Durante a última cúpula do Mercosul, o presidente Jair Bolsonaro também se posicionou sobre as críticas, afirmando que essas “visões” são “distorcidas”. A solução por ele buscada é a conversa com diferentes interlocutores e enfatizou que o acordo com a União Europeia deve prosseguir. No entanto, é cada vez mais evidente que o objetivo de Bolsonaro e seu governo para a Amazônia é a exploração extrativista, oportunidade de negócios que o presidente já ofereceu aos EUA e ao Japão, além de, numa cena inusitada, tentar vender a ideia ao ex-vice presidente dos EUA e ativista ambiental, Al Gore durante o Fórum Econômico Mundial.
A opinião pública internacional tem clareza a respeito do descompromisso ambiental do Brasil de Bolsonaro e a degradação da imagem do país no exterior avança no ritmo das queimadas.
Até Bolsonaro assumir, o meio ambiente não era uma flanco tão vulnerável da política externa brasileira como tem se caracterizado atualmente e o Brasil era tido como um parceiro na construção de soluções de desenvolvimento susutentável. A postura ambiental retrógrada do atual governo será um forte teste para as convicções ambientais de parceiros importantes, como a Alemanha e a França, que poderão alegar insustentabilidade ambiental para renegociar o acordo com o Mercosul. Para alguns analistas, a conjuntura eleitoral na UE estaria levando líderes como Merkel a tomarem posicionamentos ambientalistas meramente retóriocos, em busca de votos. Por outro lado, já há aqueles que apontam que o acordo está fadado a uma morte silenciosa.
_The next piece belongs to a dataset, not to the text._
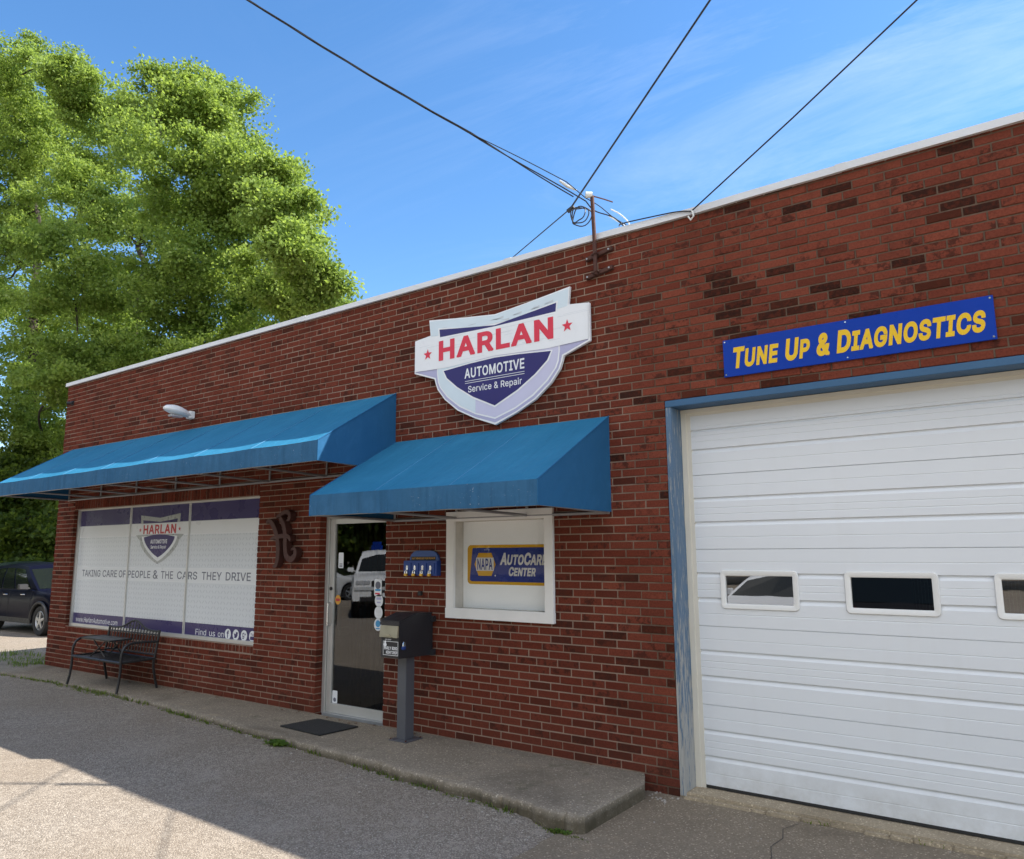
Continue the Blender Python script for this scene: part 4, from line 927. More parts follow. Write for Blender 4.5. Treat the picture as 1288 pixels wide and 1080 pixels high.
# ---- garage opening, door, windows
def garage():
    f = MB().box(-2.590, 1.358, -.006, .215, 2.876, 2.930).build('garage_frame', MT['bluehead'], bld, bevel=.003)
    MB().box(-2.590, -2.540, -.003, .21, -.11, 2.875).build('jamb', MT['bluepaint'], f, bevel=.003)
    MB().box(1.31, 1.358, -.003, .21, -.11, 2.875).build('jamb', MT['bluepaint'], f, bevel=.003)
    tr = MB()
    tr.box(-2.539, -2.497, .185, .23, -.105, 2.85); tr.box(-2.497, -2.462, .196, .232, -.09, 2.85)
    tr.box(-2.539, 1.31, .180, .232, 2.842, 2.872); tr.box(-2.462, 1.24, .194, .232, 2.815, 2.842)
    tr.box(1.24, 1.31, .185, .23, -.105, 2.842)
    tr.build('weather_strip', MT['cream'], f)
    # ribbed sectional door: a height/depth profile swept across
    x0, x1 = -2.462, 1.24
    prof = []   # (z, y)
    YF = .200
    def thin(z): prof.extend([(z+.004, YF), (z, YF+.0028), (z-.004, YF)])
    def step(z, r): prof.extend([(z+.001, YF), (z-.002, YF+.016), (z-r*.35, YF+.014), (z-r, YF)])
    def joint(z): prof.extend([(z+.003, YF), (z+.0015, YF+.010), (z-.0015, YF+.010), (z-.003, YF)])
    prof.append((2.84, YF))
    ev = [('t', 2.722), ('s', 2.699, .022), ('t', 2.645), ('t', 2.598), ('s', 2.538, .037), ('t', 2.42), ('j', 2.324), ('t', 2.23)]
    for k in range(4):
        b = 2.142-.5968*k
        ev += [('s', b, .036), ('t', b-.087), ('t', b-.137), ('s', b-.193, .038)]
        if k < 3: ev += [('t', b-.320), ('j', b-.414), ('t', b-.515)]
        else: ev += [('t', b-.323)]
    for e in ev:
        if e[0] == 't': thin(e[1])
        elif e[0] == 's': step(e[1], e[2])
        else: joint(e[1])
    prof.append((-.058, YF)); 
    # openings for the windows
    wins = [(-2.272, -1.672), (-1.352, -.752), (-.438, .162), (.478, 1.078)]
    wz0, wz1 = 1.268, 1.566
    ins = .035
    mb = MB()
    def sweep(xa, xb, za, zb):
        pts = [p for p in prof if zb >= p[0] >= za]
        def yat(z):
            for (a, ya), (b, yb) in zip(prof, prof[1:]):
                if a >= z >= b: return ya+(yb-ya)*((a-z)/(a-b) if a != b else 0)
            return YF
        pts = [(zb, yat(zb))] + [p for p in pts if za < p[0] < zb] + [(za, yat(za))]
        n = len(pts)
        mb.add([(xa, y, z) for z, y in pts] + [(xb, y, z) for z, y in pts], [(i, n+i, n+i+1, i+1)[::-1] for i in range(n-1)])
    zt, zl = 2.84, -.058
    sweep(x0, x1, wz1-ins, zt); sweep(x0, x1, zl, wz0+ins)
    ed = x0
    for a, b in wins:
        sweep(ed, a+ins, wz0+ins, wz1-ins); ed = b-ins
    sweep(ed, x1, wz0+ins, wz1-ins)
    d = mb.build('garage_door', MT['steel'], bld, recalc=False)
    MB().box(x0, x1, YF-.003, YF+.05, -.078, -.058).build('bottom_seal', MT['rubber'], d)
    MB().box(x0, x1, YF+.052, YF+.06, 1.62, 2.84).build('door_back', MT['dark'], d)
    MB().box(x0, x1, YF+.052, YF+.06, -.058, 1.22).build('door_back', MT['dark'], d)
    for a, b in wins:
        fm = MB(); o = rrect(a, b, wz0, wz1, .035, 6); i_ = rrect(a+.042, b-.042, wz0+.042, wz1-.042, .006, 6)
        n = len(o)
        o2 = rrect(a+.006, b-.006, wz0+.006, wz1-.006, .03, 6)
        i0 = rrect(a+.030, b-.030, wz0+.030, wz1-.030, .012, 6)
        L = [[(x, YF-.001, z) for x, z in o], [(x, YF-.012, z) for x, z in o2], [(x, YF-.012, z) for x, z in i0], [(x, YF-.006, z) for x, z in i_], [(x, YF+.030, z) for x, z in i_]]
        vs = [p for r in L for p in r]
        fm.add(vs, [(k*n+q, k*n+(q+1) % n, (k+1)*n+(q+1) % n, (k+1)*n+q) for k in range(4) for q in range(n)])
        w_ = fm.build('door_window', MT['white'], d, smooth=True)
        MB().box(a+.03, b-.03, YF+.012, YF+.017, wz0+.03, wz1-.03).build('glass_pane', MT['garageglass'], w_)
    s = MB(); s.box(-2.60, 1.36, .005, .32, -.2, -.083)
    s.build('garage_sill', MT['sill'], bld, bevel=.006)
    m2 = MB(); R = random.Random(5)
    x = -2.55
    while x < 1.35:
        ww = R.uniform(.10, .3); m2.box(x, x+ww, -.02-R.uniform(0, .03), .006, -.2, -.095-R.uniform(0, .012)); x += ww
    m2.build('sill_edge', MT['sill'], bld, bevel=.008)
garage()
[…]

Não menos importante, a disputa presidencial pelas eleições de novembro nos EUA também está atravessada pela questão do modelo de desenvolvimento e da proteção ambiental. No caso de vitória do democrata Joe Biden, as parcerias extrativistas na Amazônia e o acordo de livre comercio que hoje está sendo costurado por Brasília e Washington podem se ver ameaçados, ao menos no seu formato atual (veja nesta edição dois artigos sobre o tema). Será preciso analisar, num futuro próximo, se as generosas oportunidades de negócios pesaram mais do que a retórica ambientalista ou se o governo Bolsonaro terá conseguido mobilizar as principais potências mundiais contra o seu elogio à devastação.